I’ve been collecting call stories from my friends who are serving in diaconal ministries – ministries of service – expressed in the United Methodist Church through the provisional and ordained deacon, diaconal ministers, deaconesses, and home missioners.  This post you will hear from Laura Douglass who is an ordained deacon currently serving as  Minister of Music at Asbury United Methodist Church in Harrisonburg, Virginia. Here are Laura’s words: 

The journey into music ministry began as a child surrounded by a loving Baptist family and lots of hymn singing. My early piano lessons did not bear much fruit until I discovered hymns, and it didn’t take long to figure out that I could delay washing dishes by practicing them immediately after dinner. Before age ten, hymns became a path to the Spirit in the midst of many emotions. I remember praying for my Methodist cousins who “hadn’t seen the light.”

As an undergraduate majoring in music education I concentrated on piano, but also studied voice, strings and organ. During my final semester I took lessons with the new organ instructor whose energy and support were to open unimagined doors.

Following graduation she invited me to substitute at historic Union United Methodist Church in Washington DC where she served as Director of Music. While on vacation her family was involved in a tragic automobile accident, and a one Sunday commitment stretched to a dozen as she recovered from her injuries. I liked these United Methodists – their worship style, social principles, and the spirit of the diverse multi-generational congregation.
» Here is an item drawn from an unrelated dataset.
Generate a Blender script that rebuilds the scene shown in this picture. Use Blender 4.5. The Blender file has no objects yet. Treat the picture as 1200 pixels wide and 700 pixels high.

When I moved to Northern Virginia later in the summer to begin my teaching career, Union UMC became my church home.

courtesy of Asbury UMC

courtesy of Asbury UMC

My position as a high school assistant choral director/accompanist put me in line to take the helm of an excellent choral program. With that goal I began graduate studies in music education and continued organ studies along with electives in church music. Ultimately I came to the conclusion that this was not my first calling. Simultaneously, I also discerned the importance for church musicians to be music educators, skilled performers, theologians, and compassionate leaders reflecting intellectual, spiritual and emotional maturity.

That journey continues. I am grateful for the grace and support offered by the Fairlington and Asbury UMC faith communities over thirty-five years of ministry in those settings. Music and the arts as a path to the Spirit continually inspire and nurture my faith journey. Ordination as a Deacon in Full Connection and living out my call with the Diaconate of the Virginia Conference and beyond bring many challenges and joys as I embrace not only my local congregation, but a community and world calling me into relationship with those beyond the church doors.